Northern US Plains and Upper Mississippi River Valley:
A large area of moderately dense smoke is along a line and on average
300km wide from Miles City, MT northeast to Bismark, ND then southeast
to Aberdeen, SD to Des Moines, IA to Burlington IA.   This covers the
eastern third of MT, all of ND, the NE half of SD, the western quarter
of MN, and all of IA. This smoke is from the multiple large fires burning
in ID and MT from last evenings activity.

NE Minnesota:
A fire that has been burning across NE St. Louis county NW of Ely is
producing a fan shape plume that extends about 100km from the NE to the
E across the Canadian boarder and nearing the coast of Lake Superior.
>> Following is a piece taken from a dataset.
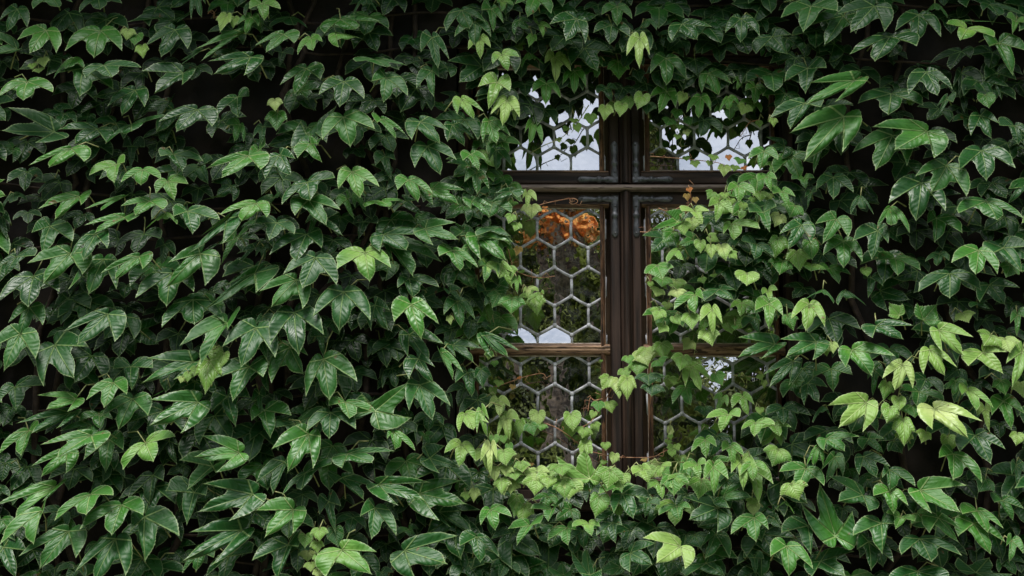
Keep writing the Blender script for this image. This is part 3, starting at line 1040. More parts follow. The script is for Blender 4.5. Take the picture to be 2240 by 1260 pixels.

The Hazard Lake fire along the Lewis and Clark and Teton county line
is producing dense smoke in a 16km wide line to the NE 200km to SW Hill
county, MT.

Convectively dense smoke from multiple fires including the Valley Road,
Gregory, Frank Church, Mustang, Red River Complexes covers the following
counties in Idaho: NW Custer, Lemhi, SE half of Idaho and counties
in Montana: Ravalli, N Beaverhead, Granite, Deer Lodge, Silver Bow,
Jefferson, Broadwater, Meagher, Cascade, Judith Basin, S Lewis and Clark,
Powell, S Missoula. The smoke is more concentrated and extends further
NE due to stronger upper-level flow with a strong jet ahead of a digging
upper level trough.

Thin smoke from multiple smaller fires (most likely agricultural)
covers the remainder of the chimney stack of ID including the counties
of Clearwater, Shoshone,S Bonner, Kootenai, Benewah, Latah, Nez Perce,
Lewis, and the remainder of Idaho county that is not covered by the
aforementioned dense smoke.



Unless otherwise indicated:
  • Areas of smoke are analyzed using GOES-EAST and GOES-WEST Visible satellite imagery.
  • Only a general description of areas of smoke or significant smoke plumes will be analyzed.
  • A quantitative assessment of the density/amount of particulate or the vertical distribution is not included.
  • Widespread cloudiness may prevent the detection of smoke even from significant fires.